WHAT THE TASK ASKS:
Set the data down again, exactly as it reads, but without the pictures.

RECORDED INFORMATION:
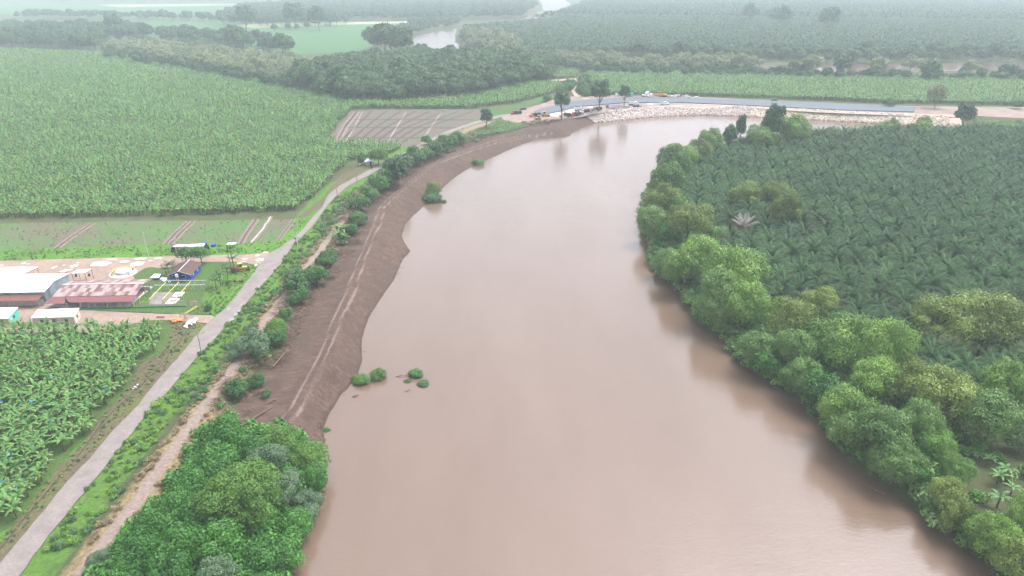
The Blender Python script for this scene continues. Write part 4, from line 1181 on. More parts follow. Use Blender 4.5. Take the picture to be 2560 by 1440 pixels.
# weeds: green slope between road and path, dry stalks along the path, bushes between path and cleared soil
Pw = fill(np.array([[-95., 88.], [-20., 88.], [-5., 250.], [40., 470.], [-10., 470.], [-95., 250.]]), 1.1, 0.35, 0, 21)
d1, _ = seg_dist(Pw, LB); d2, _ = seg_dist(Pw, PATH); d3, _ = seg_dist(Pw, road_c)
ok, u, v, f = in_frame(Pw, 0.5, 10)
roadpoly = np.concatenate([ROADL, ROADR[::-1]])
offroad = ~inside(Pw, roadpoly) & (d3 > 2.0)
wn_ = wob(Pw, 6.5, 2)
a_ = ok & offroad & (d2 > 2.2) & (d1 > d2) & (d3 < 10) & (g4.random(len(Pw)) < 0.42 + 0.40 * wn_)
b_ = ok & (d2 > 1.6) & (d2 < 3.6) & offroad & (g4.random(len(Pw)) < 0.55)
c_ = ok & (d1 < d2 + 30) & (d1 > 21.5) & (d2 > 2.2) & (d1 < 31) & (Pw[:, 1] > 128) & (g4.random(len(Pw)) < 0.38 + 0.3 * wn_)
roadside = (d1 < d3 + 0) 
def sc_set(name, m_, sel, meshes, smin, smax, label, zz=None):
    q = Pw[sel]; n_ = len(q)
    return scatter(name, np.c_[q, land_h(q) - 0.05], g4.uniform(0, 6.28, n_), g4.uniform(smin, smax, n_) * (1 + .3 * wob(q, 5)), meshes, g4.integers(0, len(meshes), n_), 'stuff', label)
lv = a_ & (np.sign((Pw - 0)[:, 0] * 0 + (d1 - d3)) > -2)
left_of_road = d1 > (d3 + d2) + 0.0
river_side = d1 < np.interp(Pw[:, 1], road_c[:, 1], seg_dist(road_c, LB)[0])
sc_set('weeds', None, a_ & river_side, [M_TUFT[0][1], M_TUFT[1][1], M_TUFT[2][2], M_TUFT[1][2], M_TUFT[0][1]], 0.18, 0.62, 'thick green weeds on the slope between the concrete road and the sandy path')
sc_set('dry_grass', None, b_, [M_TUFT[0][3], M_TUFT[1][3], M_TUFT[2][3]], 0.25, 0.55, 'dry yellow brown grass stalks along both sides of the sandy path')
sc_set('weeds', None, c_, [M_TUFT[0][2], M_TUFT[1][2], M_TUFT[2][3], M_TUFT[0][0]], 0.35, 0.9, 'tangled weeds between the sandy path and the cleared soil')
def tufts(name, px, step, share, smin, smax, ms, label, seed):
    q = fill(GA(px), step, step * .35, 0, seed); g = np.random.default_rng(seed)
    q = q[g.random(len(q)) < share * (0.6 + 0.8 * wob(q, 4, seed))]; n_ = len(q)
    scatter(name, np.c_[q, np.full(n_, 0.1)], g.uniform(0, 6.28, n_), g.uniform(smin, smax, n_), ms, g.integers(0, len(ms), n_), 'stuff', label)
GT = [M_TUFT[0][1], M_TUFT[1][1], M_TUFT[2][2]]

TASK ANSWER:
The Blender Python script for this scene continues. Write part 4, from line 1181 on. More parts follow. Use Blender 4.5. Take the picture to be 2560 by 1440 pixels.
# weeds: green slope between road and path, dry stalks along the path, bushes between path and cleared soil
Pw = fill(np.array([[-95., 88.], [-20., 88.], [-5., 250.], [40., 470.], [-10., 470.], [-95., 250.]]), 1.1, 0.35, 0, 21)
d1, _ = seg_dist(Pw, LB); d2, _ = seg_dist(Pw, PATH); d3, _ = seg_dist(Pw, road_c)
ok, u, v, f = in_frame(Pw, 0.5, 10)
roadpoly = np.concatenate([ROADL, ROADR[::-1]])
offroad = ~inside(Pw, roadpoly) & (d3 > 2.0)
wn_ = wob(Pw, 6.5, 2)
a_ = ok & offroad & (d2 > 2.2) & (d1 > d2) & (d3 < 10) & (g4.random(len(Pw)) < 0.42 + 0.40 * wn_)
b_ = ok & (d2 > 1.6) & (d2 < 3.6) & offroad & (g4.random(len(Pw)) < 0.55)
c_ = ok & (d1 < d2 + 30) & (d1 > 21.5) & (d2 > 2.2) & (d1 < 31) & (Pw[:, 1] > 128) & (g4.random(len(Pw)) < 0.38 + 0.3 * wn_)
roadside = (d1 < d3 + 0) 
def sc_set(name, m_, sel, meshes, smin, smax, label, zz=None):
    q = Pw[sel]; n_ = len(q)
    return scatter(name, np.c_[q, land_h(q) - 0.05], g4.uniform(0, 6.28, n_), g4.uniform(smin, smax, n_) * (1 + .3 * wob(q, 5)), meshes, g4.integers(0, len(meshes), n_), 'stuff', label)
lv = a_ & (np.sign((Pw - 0)[:, 0] * 0 + (d1 - d3)) > -2)
left_of_road = d1 > (d3 + d2) + 0.0
river_side = d1 < np.interp(Pw[:, 1], road_c[:, 1], seg_dist(road_c, LB)[0])
sc_set('weeds', None, a_ & river_side, [M_TUFT[0][1], M_TUFT[1][1], M_TUFT[2][2], M_TUFT[1][2], M_TUFT[0][1]], 0.18, 0.62, 'thick green weeds on the slope between the concrete road and the sandy path')
sc_set('dry_grass', None, b_, [M_TUFT[0][3], M_TUFT[1][3], M_TUFT[2][3]], 0.25, 0.55, 'dry yellow brown grass stalks along both sides of the sandy path')
sc_set('weeds', None, c_, [M_TUFT[0][2], M_TUFT[1][2], M_TUFT[2][3], M_TUFT[0][0]], 0.35, 0.9, 'tangled weeds between the sandy path and the cleared soil')
def tufts(name, px, step, share, smin, smax, ms, label, seed):
    q = fill(GA(px), step, step * .35, 0, seed); g = np.random.default_rng(seed)
    q = q[g.random(len(q)) < share * (0.6 + 0.8 * wob(q, 4, seed))]; n_ = len(q)
    scatter(name, np.c_[q, np.full(n_, 0.1)], g.uniform(0, 6.28, n_), g.uniform(smin, smax, n_), ms, g.integers(0, len(ms), n_), 'stuff', label)
GT = [M_TUFT[0][1], M_TUFT[1][1], M_TUFT[2][2]]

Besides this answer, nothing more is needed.